Jak tłumaczyła, "w sobotę po godz. 23.30 dyżurny komendy został poinformowany, że na dworcu PKP w Pile przebywa nietrzeźwy mężczyzna, który się awanturuje, zaczepia ludzi i prawdopodobnie ma przy sobie jakieś niebezpieczne narzędzie".

- Na miejsce pojechali policjanci, w holu głównym na dworcu znajdowała się młoda, 20-letnia kobieta, obok miała wózek z małym dzieckiem. Policjanci zapytali kobiety, czy coś się stało. Odpowiedziała im, że nic się nie stało, natomiast powiedziała, że był mężczyzna, który zaczepia ludzi i jest nietrzeźwy, trudno go zrozumieć. I mówił do niej, że jemu kiedyś kobieta zabrała dziecko. Z relacji tej młodej kobiety wynikało, że to ten mężczyzna się w jakiś sposób żali. Kobieta potwierdziła to, że miał przy sobie jakieś narzędzie, ale też nie umiała za bardzo sprecyzować, czy to był nóż, czy coś innego - mówiła Kowalska.

Wskazała, że kobieta jeszcze w trakcie interwencji nie chciała niczego zgłaszać, bo - jak mówiła - "nic się nie stało, nikt nikomu nie groził". 20-latka w sobotę podróżowała do Bydgoszczy, w Pile czekała na przesiadkę.

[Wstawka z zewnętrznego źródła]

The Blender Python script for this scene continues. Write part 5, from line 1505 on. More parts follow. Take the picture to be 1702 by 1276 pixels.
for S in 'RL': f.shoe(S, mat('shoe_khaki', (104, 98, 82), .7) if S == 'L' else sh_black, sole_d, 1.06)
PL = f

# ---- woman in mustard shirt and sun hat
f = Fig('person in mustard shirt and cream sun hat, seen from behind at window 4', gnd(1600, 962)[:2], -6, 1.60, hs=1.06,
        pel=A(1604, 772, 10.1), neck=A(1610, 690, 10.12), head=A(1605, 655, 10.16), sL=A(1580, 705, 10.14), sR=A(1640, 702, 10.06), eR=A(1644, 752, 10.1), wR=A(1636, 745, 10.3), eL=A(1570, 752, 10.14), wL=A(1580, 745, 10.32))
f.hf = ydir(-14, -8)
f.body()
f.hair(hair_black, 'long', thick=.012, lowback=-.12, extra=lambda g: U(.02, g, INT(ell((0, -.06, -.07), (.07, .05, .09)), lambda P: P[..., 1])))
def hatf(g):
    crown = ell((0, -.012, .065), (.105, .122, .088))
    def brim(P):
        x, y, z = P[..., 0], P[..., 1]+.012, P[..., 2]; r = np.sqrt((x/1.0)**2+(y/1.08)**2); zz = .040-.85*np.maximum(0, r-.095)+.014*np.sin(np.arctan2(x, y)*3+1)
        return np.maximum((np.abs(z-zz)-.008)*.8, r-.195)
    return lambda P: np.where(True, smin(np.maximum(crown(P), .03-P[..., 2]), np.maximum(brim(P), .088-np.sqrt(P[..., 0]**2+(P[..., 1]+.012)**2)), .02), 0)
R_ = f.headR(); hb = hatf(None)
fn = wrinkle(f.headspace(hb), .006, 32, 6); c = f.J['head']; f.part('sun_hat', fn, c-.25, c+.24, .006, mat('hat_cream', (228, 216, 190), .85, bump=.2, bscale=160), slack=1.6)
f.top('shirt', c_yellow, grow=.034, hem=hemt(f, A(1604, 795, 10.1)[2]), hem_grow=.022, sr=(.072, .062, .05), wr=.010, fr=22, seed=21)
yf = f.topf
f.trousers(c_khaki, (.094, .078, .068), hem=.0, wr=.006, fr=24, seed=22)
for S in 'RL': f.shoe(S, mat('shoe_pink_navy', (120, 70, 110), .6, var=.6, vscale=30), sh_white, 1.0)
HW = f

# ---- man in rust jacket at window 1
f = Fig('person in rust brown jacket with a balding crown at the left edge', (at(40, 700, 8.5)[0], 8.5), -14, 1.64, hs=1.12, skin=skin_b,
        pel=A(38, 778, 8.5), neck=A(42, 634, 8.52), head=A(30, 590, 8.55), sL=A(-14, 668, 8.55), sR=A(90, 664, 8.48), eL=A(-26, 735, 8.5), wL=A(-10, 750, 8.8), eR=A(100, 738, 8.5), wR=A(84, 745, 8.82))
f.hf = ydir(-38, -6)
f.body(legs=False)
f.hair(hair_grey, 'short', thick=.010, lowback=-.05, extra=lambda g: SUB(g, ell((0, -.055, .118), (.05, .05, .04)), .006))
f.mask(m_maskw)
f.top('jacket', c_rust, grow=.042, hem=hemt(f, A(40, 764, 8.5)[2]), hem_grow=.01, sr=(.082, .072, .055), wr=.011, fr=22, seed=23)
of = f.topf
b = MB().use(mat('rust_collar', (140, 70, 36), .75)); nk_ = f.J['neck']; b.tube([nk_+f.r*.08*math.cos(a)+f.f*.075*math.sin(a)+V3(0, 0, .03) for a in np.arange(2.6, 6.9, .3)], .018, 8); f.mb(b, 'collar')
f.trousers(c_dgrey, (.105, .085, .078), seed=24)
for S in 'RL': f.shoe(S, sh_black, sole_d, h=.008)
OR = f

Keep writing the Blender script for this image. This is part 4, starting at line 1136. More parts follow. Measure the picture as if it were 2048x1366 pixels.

- Po doniesieniach medialnych o przebiegu tego zdarzenia, dyżurny pilskiej komendy zadzwonił do tej kobiety i zapytał, czy ona podtrzymuje to, co mówiła, czy coś się zmieniło, czy coś może jednak chce zgłosić. Dyżurny zapytał, czy czytała ona te doniesienia medialne na temat tego zdarzenia, odpowiedziała, że tak, i przekazała, że "jest zdziwiona, że coś takiego zostało napisane, bo wyglądało to zupełnie inaczej - podkreśliła Kowalska.

Jak dodała, 50-letni mężczyzna miał w momencie zatrzymania prawie 3 promile alkoholu; został przewieziony na izbę wytrzeźwień. Policja zabezpieczyła przy nim "niewielki scyzoryk".

- Mężczyzna zostanie przesłuchany, wstępnie do wykroczeń m.in. zakłócenia spokoju i porządku publicznego i do nieobyczajnego wybryku, ponieważ w niedozwolonym miejscu załatwiał swoją potrzebę fizjologiczną. Natomiast jaki będzie efekt końcowy sprawy, jeszcze zobaczymy - podała policjantka.